┌──

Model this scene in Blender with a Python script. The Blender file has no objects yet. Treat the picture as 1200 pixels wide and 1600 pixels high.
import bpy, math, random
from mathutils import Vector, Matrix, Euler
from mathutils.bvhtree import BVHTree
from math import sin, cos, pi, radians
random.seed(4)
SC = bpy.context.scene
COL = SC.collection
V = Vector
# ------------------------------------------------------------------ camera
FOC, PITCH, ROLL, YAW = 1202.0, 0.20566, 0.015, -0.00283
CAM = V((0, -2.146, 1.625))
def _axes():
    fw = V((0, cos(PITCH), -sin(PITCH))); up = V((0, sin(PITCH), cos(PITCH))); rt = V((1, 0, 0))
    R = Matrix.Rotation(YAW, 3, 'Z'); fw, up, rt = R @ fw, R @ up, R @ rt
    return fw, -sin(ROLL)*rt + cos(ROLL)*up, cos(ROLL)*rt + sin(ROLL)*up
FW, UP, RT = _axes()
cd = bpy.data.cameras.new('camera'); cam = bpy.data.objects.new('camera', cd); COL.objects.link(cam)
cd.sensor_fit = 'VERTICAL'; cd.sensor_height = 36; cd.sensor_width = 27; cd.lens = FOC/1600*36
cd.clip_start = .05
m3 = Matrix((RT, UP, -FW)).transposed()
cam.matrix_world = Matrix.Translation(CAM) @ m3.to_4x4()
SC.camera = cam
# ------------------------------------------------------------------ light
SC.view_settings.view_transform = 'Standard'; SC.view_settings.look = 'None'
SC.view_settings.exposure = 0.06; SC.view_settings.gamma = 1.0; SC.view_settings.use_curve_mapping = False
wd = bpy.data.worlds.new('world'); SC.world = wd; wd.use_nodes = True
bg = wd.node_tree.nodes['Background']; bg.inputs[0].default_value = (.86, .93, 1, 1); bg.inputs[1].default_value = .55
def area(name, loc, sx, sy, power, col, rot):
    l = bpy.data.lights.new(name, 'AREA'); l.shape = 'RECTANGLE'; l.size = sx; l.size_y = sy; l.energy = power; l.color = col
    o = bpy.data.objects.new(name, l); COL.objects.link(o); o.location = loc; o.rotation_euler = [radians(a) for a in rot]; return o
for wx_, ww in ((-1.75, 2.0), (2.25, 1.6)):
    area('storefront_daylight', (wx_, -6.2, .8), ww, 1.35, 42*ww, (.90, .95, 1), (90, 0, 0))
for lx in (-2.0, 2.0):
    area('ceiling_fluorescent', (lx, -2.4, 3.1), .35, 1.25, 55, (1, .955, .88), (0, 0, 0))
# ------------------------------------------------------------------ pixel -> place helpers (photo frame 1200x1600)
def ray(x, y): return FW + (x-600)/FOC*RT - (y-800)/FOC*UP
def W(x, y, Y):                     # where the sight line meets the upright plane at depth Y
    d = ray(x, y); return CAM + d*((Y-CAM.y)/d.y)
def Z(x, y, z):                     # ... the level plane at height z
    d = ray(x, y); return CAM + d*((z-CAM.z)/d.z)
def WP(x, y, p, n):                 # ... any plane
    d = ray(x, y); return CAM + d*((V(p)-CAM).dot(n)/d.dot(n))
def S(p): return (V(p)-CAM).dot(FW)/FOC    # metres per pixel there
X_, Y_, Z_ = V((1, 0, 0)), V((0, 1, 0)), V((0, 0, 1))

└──

Repeat every line of the data, exactly and in full.

TASK ANSWER:
Model this scene in Blender with a Python script. The Blender file has no objects yet. Treat the picture as 1200 pixels wide and 1600 pixels high.
import bpy, math, random
from mathutils import Vector, Matrix, Euler
from mathutils.bvhtree import BVHTree
from math import sin, cos, pi, radians
random.seed(4)
SC = bpy.context.scene
COL = SC.collection
V = Vector
# ------------------------------------------------------------------ camera
FOC, PITCH, ROLL, YAW = 1202.0, 0.20566, 0.015, -0.00283
CAM = V((0, -2.146, 1.625))
def _axes():
    fw = V((0, cos(PITCH), -sin(PITCH))); up = V((0, sin(PITCH), cos(PITCH))); rt = V((1, 0, 0))
    R = Matrix.Rotation(YAW, 3, 'Z'); fw, up, rt = R @ fw, R @ up, R @ rt
    return fw, -sin(ROLL)*rt + cos(ROLL)*up, cos(ROLL)*rt + sin(ROLL)*up
FW, UP, RT = _axes()
cd = bpy.data.cameras.new('camera'); cam = bpy.data.objects.new('camera', cd); COL.objects.link(cam)
cd.sensor_fit = 'VERTICAL'; cd.sensor_height = 36; cd.sensor_width = 27; cd.lens = FOC/1600*36
cd.clip_start = .05
m3 = Matrix((RT, UP, -FW)).transposed()
cam.matrix_world = Matrix.Translation(CAM) @ m3.to_4x4()
SC.camera = cam
# ------------------------------------------------------------------ light
SC.view_settings.view_transform = 'Standard'; SC.view_settings.look = 'None'
SC.view_settings.exposure = 0.06; SC.view_settings.gamma = 1.0; SC.view_settings.use_curve_mapping = False
wd = bpy.data.worlds.new('world'); SC.world = wd; wd.use_nodes = True
bg = wd.node_tree.nodes['Background']; bg.inputs[0].default_value = (.86, .93, 1, 1); bg.inputs[1].default_value = .55
def area(name, loc, sx, sy, power, col, rot):
    l = bpy.data.lights.new(name, 'AREA'); l.shape = 'RECTANGLE'; l.size = sx; l.size_y = sy; l.energy = power; l.color = col
    o = bpy.data.objects.new(name, l); COL.objects.link(o); o.location = loc; o.rotation_euler = [radians(a) for a in rot]; return o
for wx_, ww in ((-1.75, 2.0), (2.25, 1.6)):
    area('storefront_daylight', (wx_, -6.2, .8), ww, 1.35, 42*ww, (.90, .95, 1), (90, 0, 0))
for lx in (-2.0, 2.0):
    area('ceiling_fluorescent', (lx, -2.4, 3.1), .35, 1.25, 55, (1, .955, .88), (0, 0, 0))
# ------------------------------------------------------------------ pixel -> place helpers (photo frame 1200x1600)
def ray(x, y): return FW + (x-600)/FOC*RT - (y-800)/FOC*UP
def W(x, y, Y):                     # where the sight line meets the upright plane at depth Y
    d = ray(x, y); return CAM + d*((Y-CAM.y)/d.y)
def Z(x, y, z):                     # ... the level plane at height z
    d = ray(x, y); return CAM + d*((z-CAM.z)/d.z)
def WP(x, y, p, n):                 # ... any plane
    d = ray(x, y); return CAM + d*((V(p)-CAM).dot(n)/d.dot(n))
def S(p): return (V(p)-CAM).dot(FW)/FOC    # metres per pixel there
X_, Y_, Z_ = V((1, 0, 0)), V((0, 1, 0)), V((0, 0, 1))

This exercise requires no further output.